Having no idea throttle response would even be affected, its not like i was looking for it to change. I just noticed it after driving it home.

You be the judge.
I can confirm that the pedal feel is affected, any time the ECU is reset (battery disconnect, or new programming). This occurs because the ECU has to relearn where the "0.00%" point is, as it converts from the accelerator pedal sensor voltage into the internal 0.00% to 100.00% range.

The pedal sensor voltage ranges from 0.68V to 4.00V, although the 100% point is mapped to about 2.7V. Note that there are two separate sensors for safety, and they must match or the ECU will throw an error.

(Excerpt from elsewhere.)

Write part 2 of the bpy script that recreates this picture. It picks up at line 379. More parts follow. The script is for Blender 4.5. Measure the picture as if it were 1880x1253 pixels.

After each reset, the 0.00% starts out at 0.92V. On each successive start cycle, the voltage for the 0.00% point drops, until after about 20 cycles, it reaches 0.76V, where it stabilizes. This is to prevent the zero point on the pedal from ever mapping to even a slight amount of throttle opening.

You can force a re-learn of this by turning the key from "acc" to "ign" 20 times; there is no need to actually start the car. (Of course, make sure NOT to have your foot on the accelerator pedal as you do this).

I'm pretty sure this is what happened; I noticed the same thing after my ECU was upflashed by the dealer.

More info on the overall project to follow... the summary is: it works!